Game Boy #014 – Golf

Developer(s): HAL Laboratory, Nintendo R&D2
Publisher: Nintendo
Released: 1990
Region: USA
Win Condition: Get par or better in both the Japan and U.S.A. courses

Another of my childhood Game Boy games revisited. Golf is sort of a sequel to the NES Golf, in that it uses basically the same mechanics, and has some courses derived from the Japan-only Famicom sequels Golf: Japan Course and Golf: U.S. Course. It’s also much harder than the NES version, in that I couldn’t get away with saying any score under 100 was good enough to “win”, and, at least for someone of my skill level, getting par in these two courses is massively challenging.

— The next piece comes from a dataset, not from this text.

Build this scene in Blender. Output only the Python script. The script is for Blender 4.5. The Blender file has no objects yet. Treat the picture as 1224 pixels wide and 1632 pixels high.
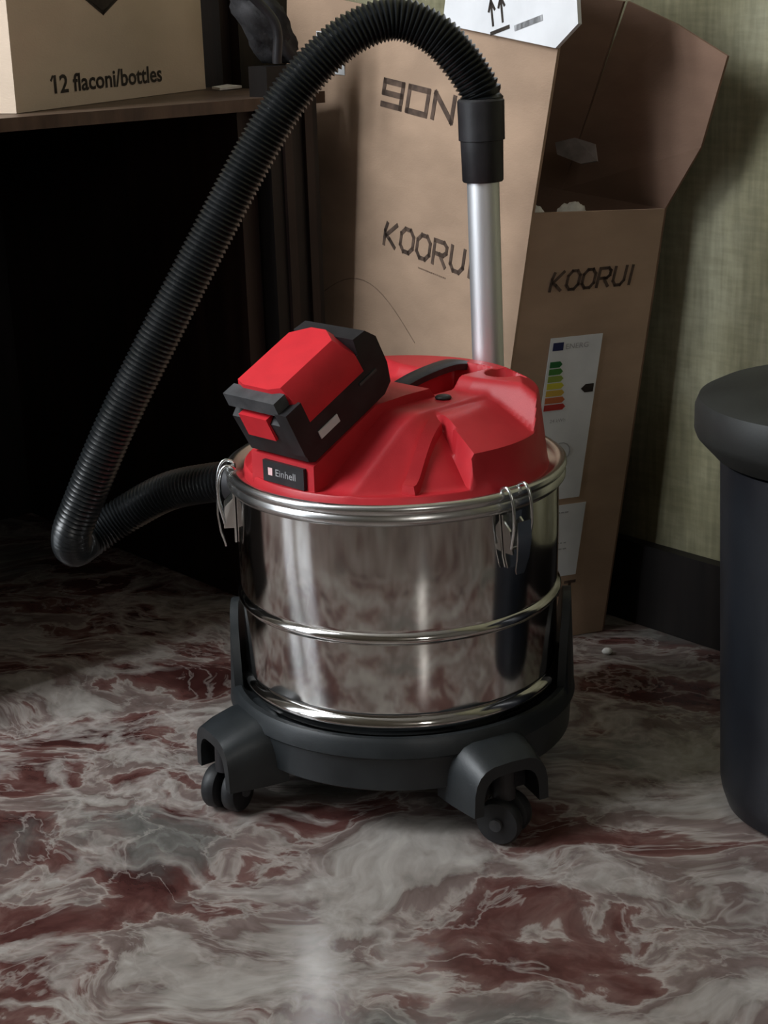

But first, a brief introduction. This uses the now very familiar mechanic of the three-button golf swing: one to start, one to choose power, and one to choose accuracy. You can add height to the ball by holding down, or make a lower shot by holding forward. If you hold left or right and hit the accuracy meter dead-on, you’ll add backspin, making the ball stop in place and then, well, roll a little backwards. Adding height also makes the wind have a higher impact on your ball and makes it roll less when it lands, and making a lower shot does the opposite. As in the NES game, it doesn’t tell you what your clubs are rated, you have to look at the manual for that, and those numbers are for perfect conditions on the fairway with no wind, which is almost never the case. Even being in the rough or bunker isn’t that predictable, with five different depths of rough and three depths of bunker, which all place different invisible limitations on your shot.

So yes, this is a tough game. I did take a few mulligans here and there on my way to “victory”. I still don’t use save states to make a game easier, so I had to do what anyone could do on a real Game Boy, which is reset the game when a shot is going poorly, as it autosaves (with the backup battery!) after the ball stops moving. That means if you’re quick enough you can press SELECT+START+A+B at the same time to have another go at it. If you worry that I might’ve abused this, well, I still only shot exactly one under par in my best ever games on both courses, so not really anything to brag about.

High difficulty aside, this is an incredibly impressive feat for a Game Boy launch window release. I was fairly stunned when I realized how many ways I could affect the shot, and how many other factors of ground and wind speed and direction and ball height and ball spin all factored into the result. They probably didn’t need to go to the lengths they did but I’m glad they bothered, because it feels incredible whenever you actually manage to hit the precise shot you wanted to, or when you sink a tricky putt through a maze of different slopes. I am so looking forward to one day getting to play Mario Golf on the Game Boy Color when things, as I understand, start to really get going.